Destini incrociati

Sharon ha riunito i «resti» del suo governo (non potrà infatti nominare nuovi ministri se non dopo l’8 dicembre) e i capi dei servizi di sicurezza per decidere la risposta da dare all’attacco suicida che ieri ha causato 6 morti e 55 feriti a Netanya. Non è una risposta facile. Anzitutto perché il ministro della Difesa Mofaz, uno dei candidati alla guida del partito Likud, chiede al premier di agire con il pugno di ferro contro i palestinesi sia per il bene del Paese sia per guadagnare punti elettorali nei confronti del suo principale avversario di partito Netanyahu. Inoltre chiede al procuratore generale dello Stato di ridare all’esercito il permesso di distruggere le case dei familiari dei kamikaze; e a Sharon di autorizzare la ripresa della soppressione mirata dei leader terroristici. Mofaz, infine, vorrebbe che fosse lanciata una grande offensiva nella zona di Tulkarem per distruggere le strutture della Jihad islamica.
Sharon è cosciente del fatto che le organizzazioni terroristiche palestinesi sono impegnate in questo momento in una gara il cui traguardo è duplice: 1) farsi pubblicità colpendo Israele, 2) provocare reazioni del governo Sharon che fiaccherebbero ancora di più l’attuale autorità palestinese. Il premier israeliano quindi non ha interesse a mettere ulteriormente in difficoltà Abu Mazen, già così debole a Gaza tanto da essere incapace di organizzare le «primarie» dei candidati di Al Fatah senza scatenare sanguinose rese dei conti. Ecco perché il presidente dell’Autorità palestinese ha deciso che saranno società private di demoscopia a stabilire i nomi dei candidati preferiti dal pubblico per le elezioni politiche di gennaio.

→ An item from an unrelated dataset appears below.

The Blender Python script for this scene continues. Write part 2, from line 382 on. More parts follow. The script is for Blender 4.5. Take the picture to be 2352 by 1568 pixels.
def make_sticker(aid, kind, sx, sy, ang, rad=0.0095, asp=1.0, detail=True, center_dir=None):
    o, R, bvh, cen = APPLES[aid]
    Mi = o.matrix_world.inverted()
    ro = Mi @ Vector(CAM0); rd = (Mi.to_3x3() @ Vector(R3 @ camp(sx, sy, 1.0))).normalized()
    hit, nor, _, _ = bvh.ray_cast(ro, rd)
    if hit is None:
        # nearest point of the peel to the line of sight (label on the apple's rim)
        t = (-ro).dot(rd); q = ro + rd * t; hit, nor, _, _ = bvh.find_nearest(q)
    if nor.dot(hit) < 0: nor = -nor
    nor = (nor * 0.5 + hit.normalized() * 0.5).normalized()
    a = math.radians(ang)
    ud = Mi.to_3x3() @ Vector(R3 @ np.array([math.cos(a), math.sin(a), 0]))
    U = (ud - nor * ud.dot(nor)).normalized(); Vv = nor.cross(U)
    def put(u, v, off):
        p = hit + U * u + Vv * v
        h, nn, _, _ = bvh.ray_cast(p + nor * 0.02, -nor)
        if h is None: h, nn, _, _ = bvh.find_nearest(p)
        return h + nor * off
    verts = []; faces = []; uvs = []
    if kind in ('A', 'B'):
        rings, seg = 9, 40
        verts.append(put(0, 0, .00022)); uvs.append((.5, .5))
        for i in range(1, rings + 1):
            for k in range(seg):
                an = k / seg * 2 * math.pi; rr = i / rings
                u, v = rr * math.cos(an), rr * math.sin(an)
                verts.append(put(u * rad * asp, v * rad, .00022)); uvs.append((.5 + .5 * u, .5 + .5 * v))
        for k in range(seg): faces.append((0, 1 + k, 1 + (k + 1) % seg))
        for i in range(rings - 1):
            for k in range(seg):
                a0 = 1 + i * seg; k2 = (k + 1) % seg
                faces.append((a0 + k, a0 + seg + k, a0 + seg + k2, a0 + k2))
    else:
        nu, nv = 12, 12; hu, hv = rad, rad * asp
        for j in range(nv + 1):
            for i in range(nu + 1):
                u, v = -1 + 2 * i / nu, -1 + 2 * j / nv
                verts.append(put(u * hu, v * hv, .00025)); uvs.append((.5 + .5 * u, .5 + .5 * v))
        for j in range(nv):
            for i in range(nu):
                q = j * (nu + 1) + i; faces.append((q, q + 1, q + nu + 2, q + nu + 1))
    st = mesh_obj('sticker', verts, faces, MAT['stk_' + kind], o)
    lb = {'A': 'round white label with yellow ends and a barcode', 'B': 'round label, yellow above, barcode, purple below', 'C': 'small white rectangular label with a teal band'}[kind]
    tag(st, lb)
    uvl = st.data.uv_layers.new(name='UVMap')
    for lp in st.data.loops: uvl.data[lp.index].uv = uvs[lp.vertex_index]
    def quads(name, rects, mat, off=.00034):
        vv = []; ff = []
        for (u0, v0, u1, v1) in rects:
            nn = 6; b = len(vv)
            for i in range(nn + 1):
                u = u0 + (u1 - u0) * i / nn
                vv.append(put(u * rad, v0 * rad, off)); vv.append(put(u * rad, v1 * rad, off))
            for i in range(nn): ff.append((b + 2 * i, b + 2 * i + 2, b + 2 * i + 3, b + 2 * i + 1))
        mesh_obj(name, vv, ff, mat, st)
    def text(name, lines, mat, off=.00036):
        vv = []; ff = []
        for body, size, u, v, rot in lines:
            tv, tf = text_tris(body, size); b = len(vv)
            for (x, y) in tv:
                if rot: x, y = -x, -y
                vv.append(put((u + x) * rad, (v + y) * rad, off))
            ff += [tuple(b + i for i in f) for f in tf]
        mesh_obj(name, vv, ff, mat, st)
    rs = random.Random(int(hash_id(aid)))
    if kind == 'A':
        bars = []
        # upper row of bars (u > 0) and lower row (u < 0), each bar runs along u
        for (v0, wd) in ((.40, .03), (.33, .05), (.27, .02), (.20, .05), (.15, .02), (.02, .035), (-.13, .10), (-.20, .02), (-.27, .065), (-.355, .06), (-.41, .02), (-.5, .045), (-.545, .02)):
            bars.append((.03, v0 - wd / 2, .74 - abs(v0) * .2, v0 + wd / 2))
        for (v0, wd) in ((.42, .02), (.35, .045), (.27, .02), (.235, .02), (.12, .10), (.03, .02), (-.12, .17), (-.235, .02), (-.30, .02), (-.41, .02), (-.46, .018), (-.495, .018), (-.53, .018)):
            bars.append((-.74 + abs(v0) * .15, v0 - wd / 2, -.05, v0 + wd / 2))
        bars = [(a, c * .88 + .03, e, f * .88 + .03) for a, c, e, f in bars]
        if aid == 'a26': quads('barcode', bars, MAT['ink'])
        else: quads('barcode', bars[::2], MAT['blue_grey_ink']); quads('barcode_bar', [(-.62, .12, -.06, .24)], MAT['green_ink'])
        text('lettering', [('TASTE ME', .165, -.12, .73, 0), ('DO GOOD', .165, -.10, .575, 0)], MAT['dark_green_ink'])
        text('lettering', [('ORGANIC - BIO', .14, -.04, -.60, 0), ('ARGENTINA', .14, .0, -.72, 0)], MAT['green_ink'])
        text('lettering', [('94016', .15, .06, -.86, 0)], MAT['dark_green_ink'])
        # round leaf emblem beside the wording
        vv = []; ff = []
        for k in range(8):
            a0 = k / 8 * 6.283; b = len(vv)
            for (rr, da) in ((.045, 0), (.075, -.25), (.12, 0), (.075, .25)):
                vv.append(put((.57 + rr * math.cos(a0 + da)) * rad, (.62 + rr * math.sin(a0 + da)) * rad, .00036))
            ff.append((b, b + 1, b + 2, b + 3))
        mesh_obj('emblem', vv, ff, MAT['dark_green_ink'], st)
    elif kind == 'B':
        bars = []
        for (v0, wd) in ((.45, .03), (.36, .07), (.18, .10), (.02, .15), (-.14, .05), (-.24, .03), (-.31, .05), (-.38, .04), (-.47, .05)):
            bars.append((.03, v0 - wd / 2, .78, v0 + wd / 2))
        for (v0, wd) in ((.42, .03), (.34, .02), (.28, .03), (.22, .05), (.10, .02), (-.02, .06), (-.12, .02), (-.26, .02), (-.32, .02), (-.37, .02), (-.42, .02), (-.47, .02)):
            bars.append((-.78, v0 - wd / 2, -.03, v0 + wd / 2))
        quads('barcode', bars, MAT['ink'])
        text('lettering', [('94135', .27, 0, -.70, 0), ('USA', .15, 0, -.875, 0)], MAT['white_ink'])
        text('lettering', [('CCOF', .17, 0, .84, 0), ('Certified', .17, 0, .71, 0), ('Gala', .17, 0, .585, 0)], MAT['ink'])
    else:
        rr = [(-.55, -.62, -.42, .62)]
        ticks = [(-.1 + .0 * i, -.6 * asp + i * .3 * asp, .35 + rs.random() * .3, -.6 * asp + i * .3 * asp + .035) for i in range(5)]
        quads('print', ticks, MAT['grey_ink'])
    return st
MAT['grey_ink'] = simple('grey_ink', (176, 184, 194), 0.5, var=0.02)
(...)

Sharon intanto deve decidere se ampliare o no il raggio di tiro delle artiglierie israeliane su Gaza, da dove aumentano i lanci di missili contro i villaggi israeliani dall’altra parte del confine, senza provocare troppe vittime tra i civili nello sforzo di colpire le basi dei terroristi. Deve anche decidere cosa fare con il tanto discusso muro di separazione fra Israele e la Palestina, che proprio nella zona centrale del Paese si rivela essere il «ventre molle» della sicurezza a causa delle centinaia di veicoli che lo attraversano ogni giorno nei due sensi, ma facendo attenzione a non colpire l’economia palestinese, che il Primo ministro ha deciso di sostenere estendendo ad altre migliaia di palestinesi i permessi di lavoro in Israele.
Infine, ci sono la Siria e l’Iran. Washington ha respinto la richiesta israeliana di aumentare le pressioni diplomatiche su Damasco portando il sostegno siriano alle organizzazioni terroristiche davanti al Consiglio di sicurezza. Il capo di Stato maggiore israeliano, per parte sua, ha detto alla radio di non credere che Teheran arresterà la sua corsa alla produzione della bomba atomica. Netanyahu, candidato favorito alla guida del Likud dopo l’abbandono del partito da parte di Sharon, ha completato il suo pensiero dichiarando che Israele deve attaccare le basi atomiche iraniane come fece Begin con quelle irachene nel 1981. Dichiarazione che è stata subito bollata dai suoi avversari come irresponsabile.


Se Sharon è riuscito a evacuare i coloni dalla zona di Gaza senza sottostare al fuoco delle organizzazioni islamiche - grazie alla collaborazione dell’Autorità palestinese - Abu Mazen non potrà condurre in porto le elezioni palestinesi di gennaio senza la collaborazione di Sharon, né Sharon vincere la sua battaglia elettorale senza la collaborazione di Abu Mazen contro il terrorismo islamico. Anche in politica interna Israele e Palestina si rivelano così fratelli siamesi.